======== DATASET CONTENT ========

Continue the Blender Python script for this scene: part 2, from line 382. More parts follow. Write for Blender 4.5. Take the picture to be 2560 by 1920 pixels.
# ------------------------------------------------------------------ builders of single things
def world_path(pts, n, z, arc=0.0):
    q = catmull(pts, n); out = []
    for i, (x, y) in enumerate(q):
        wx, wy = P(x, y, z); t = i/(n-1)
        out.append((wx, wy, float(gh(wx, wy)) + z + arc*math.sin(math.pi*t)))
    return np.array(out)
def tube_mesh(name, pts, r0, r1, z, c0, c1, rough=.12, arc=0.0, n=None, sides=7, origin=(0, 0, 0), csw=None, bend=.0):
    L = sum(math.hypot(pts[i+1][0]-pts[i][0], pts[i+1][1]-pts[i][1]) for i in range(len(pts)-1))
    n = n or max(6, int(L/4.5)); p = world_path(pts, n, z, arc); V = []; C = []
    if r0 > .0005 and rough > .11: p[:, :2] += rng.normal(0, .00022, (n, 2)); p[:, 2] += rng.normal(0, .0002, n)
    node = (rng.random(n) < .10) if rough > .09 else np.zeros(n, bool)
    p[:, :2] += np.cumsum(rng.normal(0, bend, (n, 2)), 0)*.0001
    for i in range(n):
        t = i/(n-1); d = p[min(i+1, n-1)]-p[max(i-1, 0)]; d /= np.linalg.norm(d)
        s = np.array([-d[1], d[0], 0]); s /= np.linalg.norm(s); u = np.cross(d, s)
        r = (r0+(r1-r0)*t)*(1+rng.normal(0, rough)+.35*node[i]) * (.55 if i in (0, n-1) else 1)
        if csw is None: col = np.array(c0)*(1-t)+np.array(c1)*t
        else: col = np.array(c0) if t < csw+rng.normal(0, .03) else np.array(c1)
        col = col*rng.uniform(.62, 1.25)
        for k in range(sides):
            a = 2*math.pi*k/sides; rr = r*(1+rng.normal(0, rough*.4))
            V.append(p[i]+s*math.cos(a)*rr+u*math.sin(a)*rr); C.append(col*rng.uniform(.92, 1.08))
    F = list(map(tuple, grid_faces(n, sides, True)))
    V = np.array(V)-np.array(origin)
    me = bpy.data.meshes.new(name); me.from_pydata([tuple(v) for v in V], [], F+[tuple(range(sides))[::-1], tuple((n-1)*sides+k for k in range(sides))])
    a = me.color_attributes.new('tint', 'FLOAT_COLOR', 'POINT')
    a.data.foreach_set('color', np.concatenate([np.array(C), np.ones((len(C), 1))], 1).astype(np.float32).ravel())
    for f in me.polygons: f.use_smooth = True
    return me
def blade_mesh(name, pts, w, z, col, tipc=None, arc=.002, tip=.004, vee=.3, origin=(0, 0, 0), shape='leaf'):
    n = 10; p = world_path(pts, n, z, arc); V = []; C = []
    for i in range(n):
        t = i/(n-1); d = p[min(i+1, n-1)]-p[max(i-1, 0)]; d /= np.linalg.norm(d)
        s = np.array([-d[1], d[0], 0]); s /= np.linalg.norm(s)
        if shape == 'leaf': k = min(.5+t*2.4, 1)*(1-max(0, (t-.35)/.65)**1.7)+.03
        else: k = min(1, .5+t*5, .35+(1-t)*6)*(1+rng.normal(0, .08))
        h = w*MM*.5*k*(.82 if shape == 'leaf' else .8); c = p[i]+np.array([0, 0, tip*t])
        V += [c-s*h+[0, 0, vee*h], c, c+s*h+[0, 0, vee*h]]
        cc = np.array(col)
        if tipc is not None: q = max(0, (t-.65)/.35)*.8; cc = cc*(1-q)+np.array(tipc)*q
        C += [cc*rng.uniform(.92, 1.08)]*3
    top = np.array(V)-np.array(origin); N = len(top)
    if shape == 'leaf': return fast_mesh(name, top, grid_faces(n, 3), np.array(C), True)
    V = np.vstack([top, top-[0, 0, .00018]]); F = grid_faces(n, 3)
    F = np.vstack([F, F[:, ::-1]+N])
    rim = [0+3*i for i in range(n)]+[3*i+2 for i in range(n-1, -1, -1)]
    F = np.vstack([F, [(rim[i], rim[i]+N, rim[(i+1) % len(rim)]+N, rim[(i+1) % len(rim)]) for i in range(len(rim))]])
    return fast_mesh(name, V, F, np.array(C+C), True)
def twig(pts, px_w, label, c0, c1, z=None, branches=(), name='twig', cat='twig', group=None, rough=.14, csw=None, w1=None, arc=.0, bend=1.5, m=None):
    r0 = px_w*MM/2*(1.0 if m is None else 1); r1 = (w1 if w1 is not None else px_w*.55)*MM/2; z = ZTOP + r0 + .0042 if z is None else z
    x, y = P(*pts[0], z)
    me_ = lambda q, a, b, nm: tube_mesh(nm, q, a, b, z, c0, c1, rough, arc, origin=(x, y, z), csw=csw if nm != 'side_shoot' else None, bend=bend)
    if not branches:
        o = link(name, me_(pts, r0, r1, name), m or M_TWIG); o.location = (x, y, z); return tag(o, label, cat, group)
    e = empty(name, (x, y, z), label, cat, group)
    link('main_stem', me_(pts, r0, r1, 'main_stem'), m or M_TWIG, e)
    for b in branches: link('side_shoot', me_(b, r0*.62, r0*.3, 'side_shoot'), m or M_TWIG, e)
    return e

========

WORK TO BE COMPLETED ▸
Can you reproduce all the material exactly?

ANSWER ▸
Continue the Blender Python script for this scene: part 2, from line 382. More parts follow. Write for Blender 4.5. Take the picture to be 2560 by 1920 pixels.
# ------------------------------------------------------------------ builders of single things
def world_path(pts, n, z, arc=0.0):
    q = catmull(pts, n); out = []
    for i, (x, y) in enumerate(q):
        wx, wy = P(x, y, z); t = i/(n-1)
        out.append((wx, wy, float(gh(wx, wy)) + z + arc*math.sin(math.pi*t)))
    return np.array(out)
def tube_mesh(name, pts, r0, r1, z, c0, c1, rough=.12, arc=0.0, n=None, sides=7, origin=(0, 0, 0), csw=None, bend=.0):
    L = sum(math.hypot(pts[i+1][0]-pts[i][0], pts[i+1][1]-pts[i][1]) for i in range(len(pts)-1))
    n = n or max(6, int(L/4.5)); p = world_path(pts, n, z, arc); V = []; C = []
    if r0 > .0005 and rough > .11: p[:, :2] += rng.normal(0, .00022, (n, 2)); p[:, 2] += rng.normal(0, .0002, n)
    node = (rng.random(n) < .10) if rough > .09 else np.zeros(n, bool)
    p[:, :2] += np.cumsum(rng.normal(0, bend, (n, 2)), 0)*.0001
    for i in range(n):
        t = i/(n-1); d = p[min(i+1, n-1)]-p[max(i-1, 0)]; d /= np.linalg.norm(d)
        s = np.array([-d[1], d[0], 0]); s /= np.linalg.norm(s); u = np.cross(d, s)
        r = (r0+(r1-r0)*t)*(1+rng.normal(0, rough)+.35*node[i]) * (.55 if i in (0, n-1) else 1)
        if csw is None: col = np.array(c0)*(1-t)+np.array(c1)*t
        else: col = np.array(c0) if t < csw+rng.normal(0, .03) else np.array(c1)
        col = col*rng.uniform(.62, 1.25)
        for k in range(sides):
            a = 2*math.pi*k/sides; rr = r*(1+rng.normal(0, rough*.4))
            V.append(p[i]+s*math.cos(a)*rr+u*math.sin(a)*rr); C.append(col*rng.uniform(.92, 1.08))
    F = list(map(tuple, grid_faces(n, sides, True)))
    V = np.array(V)-np.array(origin)
    me = bpy.data.meshes.new(name); me.from_pydata([tuple(v) for v in V], [], F+[tuple(range(sides))[::-1], tuple((n-1)*sides+k for k in range(sides))])
    a = me.color_attributes.new('tint', 'FLOAT_COLOR', 'POINT')
    a.data.foreach_set('color', np.concatenate([np.array(C), np.ones((len(C), 1))], 1).astype(np.float32).ravel())
    for f in me.polygons: f.use_smooth = True
    return me
def blade_mesh(name, pts, w, z, col, tipc=None, arc=.002, tip=.004, vee=.3, origin=(0, 0, 0), shape='leaf'):
    n = 10; p = world_path(pts, n, z, arc); V = []; C = []
    for i in range(n):
        t = i/(n-1); d = p[min(i+1, n-1)]-p[max(i-1, 0)]; d /= np.linalg.norm(d)
        s = np.array([-d[1], d[0], 0]); s /= np.linalg.norm(s)
        if shape == 'leaf': k = min(.5+t*2.4, 1)*(1-max(0, (t-.35)/.65)**1.7)+.03
        else: k = min(1, .5+t*5, .35+(1-t)*6)*(1+rng.normal(0, .08))
        h = w*MM*.5*k*(.82 if shape == 'leaf' else .8); c = p[i]+np.array([0, 0, tip*t])
        V += [c-s*h+[0, 0, vee*h], c, c+s*h+[0, 0, vee*h]]
        cc = np.array(col)
        if tipc is not None: q = max(0, (t-.65)/.35)*.8; cc = cc*(1-q)+np.array(tipc)*q
        C += [cc*rng.uniform(.92, 1.08)]*3
    top = np.array(V)-np.array(origin); N = len(top)
    if shape == 'leaf': return fast_mesh(name, top, grid_faces(n, 3), np.array(C), True)
    V = np.vstack([top, top-[0, 0, .00018]]); F = grid_faces(n, 3)
    F = np.vstack([F, F[:, ::-1]+N])
    rim = [0+3*i for i in range(n)]+[3*i+2 for i in range(n-1, -1, -1)]
    F = np.vstack([F, [(rim[i], rim[i]+N, rim[(i+1) % len(rim)]+N, rim[(i+1) % len(rim)]) for i in range(len(rim))]])
    return fast_mesh(name, V, F, np.array(C+C), True)
def twig(pts, px_w, label, c0, c1, z=None, branches=(), name='twig', cat='twig', group=None, rough=.14, csw=None, w1=None, arc=.0, bend=1.5, m=None):
    r0 = px_w*MM/2*(1.0 if m is None else 1); r1 = (w1 if w1 is not None else px_w*.55)*MM/2; z = ZTOP + r0 + .0042 if z is None else z
    x, y = P(*pts[0], z)
    me_ = lambda q, a, b, nm: tube_mesh(nm, q, a, b, z, c0, c1, rough, arc, origin=(x, y, z), csw=csw if nm != 'side_shoot' else None, bend=bend)
    if not branches:
        o = link(name, me_(pts, r0, r1, name), m or M_TWIG); o.location = (x, y, z); return tag(o, label, cat, group)
    e = empty(name, (x, y, z), label, cat, group)
    link('main_stem', me_(pts, r0, r1, 'main_stem'), m or M_TWIG, e)
    for b in branches: link('side_shoot', me_(b, r0*.62, r0*.3, 'side_shoot'), m or M_TWIG, e)
    return e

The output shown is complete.